Sunday, June 14, 2009


Have you ever heard someone say "I am a disciple of so and so?"

We all know what that means when we hear it even though we are willing to be pretty broad about our definition.

We mean someone that very closely agrees with and follows a particular belief system.

Sometimes it can be rather trivial or even in jest like "a disciple of garlic" or some similar thing. And in that case we know that the "disciple" doesn't mean that the particular thing applies to his entire life.

On the other hand when we talk of being a disciple of Jesus Christ we know that the person is in fact speaking about the entirety of his life: thought, deed, faith, everything.

Discipleship always involves learning or at least I cannot imagine otherwise. If you are not learning about your master then how can you really claim to be a disciple? Also I was thinking that this element of discipleship means that it is never "blind" allegiance. In fact the novice disciple is recognized as being the poorer disciple exactly because he or she knows less.

Discipleship always involves the recognition that the master is the master. At least in following Jesus the student never becomes the master.

Discipleship always involves actually following in action as well as knowledge. Just knowing something and doing nothing is certainly no better and probably much worse than not knowing at all.

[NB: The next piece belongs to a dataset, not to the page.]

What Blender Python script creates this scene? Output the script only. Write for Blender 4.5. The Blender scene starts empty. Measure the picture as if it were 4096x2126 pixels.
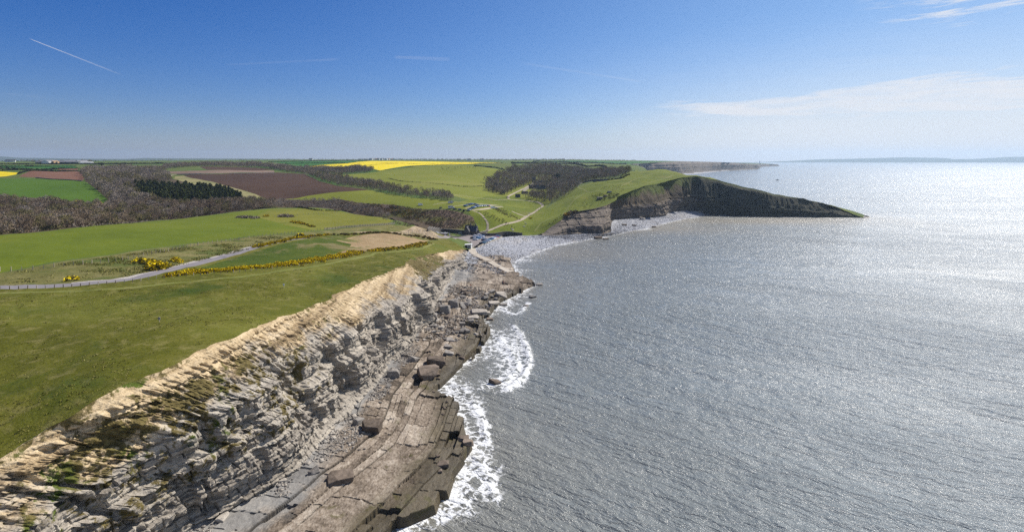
import bpy, bmesh, math, random
import numpy as np
from mathutils import Vector, Matrix
from mathutils.geometry import delaunay_2d_cdt
R = math.radians
SC = bpy.context.scene
COL = SC.collection

# ------------------------------------------------------------------ camera, sky, sun, exposure
H = 70.0                 # height of the drone above the sea
F = 0.5                  # focal length / picture width (90 degrees across)
cam_d = bpy.data.cameras.new('camera'); cam = bpy.data.objects.new('camera', cam_d); COL.objects.link(cam)
cam_d.sensor_width = 36.0; cam_d.lens = 18.0; cam_d.clip_start = 1.0; cam_d.clip_end = 90000
cam.location = (0, 0, H); cam.rotation_euler = (R(90), 0, 0)
cam_d.shift_y = -(265.5 - 159.5) / 1024.0
SC.camera = cam

SUN_AZ, SUN_EL = R(45), R(45)      # azimuth measured clockwise from +Y
sun_d = bpy.data.lights.new('sun', 'SUN'); sun = bpy.data.objects.new('sun', sun_d); COL.objects.link(sun)
sun_d.energy = 5.0; sun_d.angle = R(0.5); sun_d.color = (1.0, 0.94, 0.85)
sdir = Vector((math.sin(SUN_AZ) * math.cos(SUN_EL), math.cos(SUN_AZ) * math.cos(SUN_EL), math.sin(SUN_EL)))
sun.rotation_euler = (-sdir).to_track_quat('-Z', 'Y').to_euler(); sun.location = (300, 200, 400)

SC.view_settings.view_transform = 'Standard'; SC.view_settings.look = 'None'
SC.view_settings.exposure = 0.36; SC.view_settings.gamma = 1.0
SC.cycles.use_denoising = False
SC.cycles.max_bounces = 6; SC.cycles.diffuse_bounces = 2; SC.cycles.glossy_bounces = 2
SC.cycles.transparent_max_bounces = 8; SC.cycles.volume_bounces = 0
SC.cycles.sample_clamp_indirect = 4.0; SC.cycles.sample_clamp_direct = 8.0

class NT:
    """small node-graph helper"""
    def __init__(s, tree): s.t = tree; s.n = tree.nodes; s.l = tree.links
    def node(s, typ, **kw):
        nd = s.n.new(typ)
        ins = kw.pop('ins', {})
        for k, v in kw.items(): setattr(nd, k, v)
        for k, v in ins.items():
            sock = nd.inputs[k]
            if isinstance(v, bpy.types.NodeSocket): s.l.new(v, sock)
            elif isinstance(v, bpy.types.Node): s.l.new(v.outputs[0], sock)
            else: sock.default_value = v
        return nd
    def math(s, op, a, b=0.0, c=None, clamp=False):
        ins = {0: a, 1: b}
        if c is not None: ins[2] = c
        return s.node('ShaderNodeMath', operation=op, use_clamp=clamp, ins=ins).outputs[0]
    def noise(s, vec, scale, detail=4, rough=0.55, dist=0.0):
        return s.node('ShaderNodeTexNoise', ins={'Vector': vec, 'Scale': scale, 'Detail': detail, 'Roughness': rough, 'Distortion': dist}).outputs[0]
    def scalev(s, vec, sx, sy, sz):
        return s.node('ShaderNodeVectorMath', operation='MULTIPLY', ins={0: vec, 1: (sx, sy, sz)}).outputs[0]
    def ramp(s, fac, stops, interp='LINEAR'):
        nd = s.node('ShaderNodeValToRGB', ins={'Fac': fac}); cr = nd.color_ramp; cr.interpolation = interp
        while len(cr.elements) > 1: cr.elements.remove(cr.elements[-1])
        for i, (p, c) in enumerate(stops):
            e = cr.elements[0] if i == 0 else cr.elements.new(p)
            e.position = p; e.color = (c[0], c[1], c[2], 1) if hasattr(c, '__len__') else (c, c, c, 1)
        return nd.outputs[0]
    def mix(s, fac, a, b, blend='MIX'):
        nd = s.node('ShaderNodeMix', data_type='RGBA', blend_type=blend)
        for k, v in ((0, fac), (6, a), (7, b)):
            if isinstance(v, bpy.types.NodeSocket): s.l.new(v, nd.inputs[k])
            elif hasattr(v, '__len__'): nd.inputs[k].default_value = (v[0], v[1], v[2], 1)
            else: nd.inputs[k].default_value = v
        return nd.outputs[2]
    def sstep(s, x, lo, hi):
        return s.node('ShaderNodeMapRange', interpolation_type='SMOOTHSTEP', ins={0: x, 1: lo, 2: hi, 3: 0.0, 4: 1.0}).outputs[0]

w = bpy.data.worlds.new('World'); SC.world = w; w.use_nodes = True
g = NT(w.node_tree); g.n.clear()
gen = g.node('ShaderNodeTexCoord').outputs['Generated']
nrm = g.node('ShaderNodeVectorMath', operation='NORMALIZE', ins={0: gen}).outputs[0]
sep = g.node('ShaderNodeSeparateXYZ', ins={0: nrm}).outputs
zc = g.math('MAXIMUM', sep[2], 0.012)
skyv = g.node('ShaderNodeCombineXYZ', ins={0: sep[0], 1: sep[1], 2: zc}).outputs[0]
sky = g.node('ShaderNodeTexSky', sky_type='NISHITA', sun_disc=False, sun_elevation=SUN_EL, sun_rotation=SUN_AZ,
             altitude=0.0, air_density=1.0, dust_density=0.35, ozone_density=2.6, ins={'Vector': skyv})
# thin high cloud: streaky noise on the dome, gathered in the directions where the photograph has it
hor = g.math('SQRT', g.math('ADD', g.math('MULTIPLY', sep[0], sep[0]), g.math('MULTIPLY', sep[1], sep[1])))
elev = g.math('ARCTAN2', sep[2], hor)
azi = g.math('ARCTAN2', sep[0], sep[1])
cv = g.node('ShaderNodeCombineXYZ', ins={0: azi, 1: g.math('MULTIPLY', elev, 6.0), 2: 0.0}).outputs[0]
n1 = g.noise(cv, 3.2, 8, 0.62, 0.6)
n2 = g.noise(g.scalev(cv, 2.0, 3.6, 1.0), 4.0, 8, 0.66, 0.8)
edge = g.math('ADD', g.math('MULTIPLY', g.math('SUBTRACT', n1, 0.5), 0.07), g.math('MULTIPLY', g.math('SUBTRACT', n2, 0.5), 0.05))
el2 = g.math('ADD', elev, edge)
top = g.math('ADD', 0.104, g.math('MULTIPLY', g.sstep(azi, 0.35, 0.70), 0.016))
up = g.math('SUBTRACT', 1.0, g.sstep(g.math('SUBTRACT', el2, top), -0.008, 0.010))
lo = g.math('MAXIMUM', g.sstep(el2, 0.058, 0.082), g.math('MULTIPLY', g.math('MULTIPLY', g.sstep(el2, 0.012, 0.040), g.math('SUBTRACT', 1.0, g.sstep(el2, 0.052, 0.064))), .62))
bank = g.math('MULTIPLY', g.math('MULTIPLY', up, lo), g.sstep(g.math('ADD', azi, g.math('MULTIPLY', g.math('SUBTRACT', n1, .5), .35)), 0.20, 0.36))
bank = g.math('MULTIPLY', bank, g.math('ADD', 0.72, g.math('MULTIPLY', g.sstep(n2, 0.36, 0.58), 0.28)))
veil = g.math('MULTIPLY', g.math('MULTIPLY', g.sstep(azi, -0.1, 0.70), g.math('SUBTRACT', 1.0, g.sstep(g.math('ADD', elev, edge), 0.02, 0.26))), g.math('ADD', 0.36, g.math('MULTIPLY', n1, 0.45)))
veil = g.math('MAXIMUM', veil, g.math('MULTIPLY', g.math('MULTIPLY', g.sstep(g.math('ADD', azi, g.math('MULTIPLY', n1, .2)), 0.10, 0.62), g.math('SUBTRACT', 1.0, g.sstep(el2, 0.045, 0.15))), g.math('ADD', .66, g.math('MULTIPLY', n2, .32))))
wisp = g.math('MULTIPLY', g.math('MULTIPLY', g.sstep(elev, 0.175, 0.225), g.sstep(azi, 0.57, 0.72)), g.sstep(n2, 0.45, 0.68))
thin = g.math('MULTIPLY', g.math('MULTIPLY', g.sstep(n1, 0.58, 0.82), g.sstep(n2, 0.5, 0.8)), 0.30)
cm = g.math('MAXIMUM', g.math('MAXIMUM', bank, veil), g.math('MAXIMUM', wisp, thin), clamp=True)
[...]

Discipleship definitely involves being. One either is or isn't a disciple. There's no middle ground. You just can't be a little bit of a disciple. Nor is it correct to say someone is more of a disciple than someone else.

The one verse that always comes to mind when I think of discipleship is John 5:30:
I can do nothing on My own initiative As I hear, I judge; and My judgment is just, because I do not seek My own will, but the will of Him who sent Me.


Lori1955 said...

As I read this I was trying to think about what discipleship means to me. I think the learning is one of the biggest. Learning and questioning, and changing and relearning.

Ah yes, changing is another big one. Trying to walk in the footsteps of the Master is not easy. I'm afraid that I often fail miserably but I think that the trying is what is important.

I just finished reading a book called "Twelve ordinary Men". It has made it a bit easier for me to be a disciple without being so hard on myself.

susie mccoll said...

I read that book and I agree it made me feel better, too. That Christ picked such average people makes me feel a little less inadequate. And I was surprised how little i actually knew about the disciples while reading that book.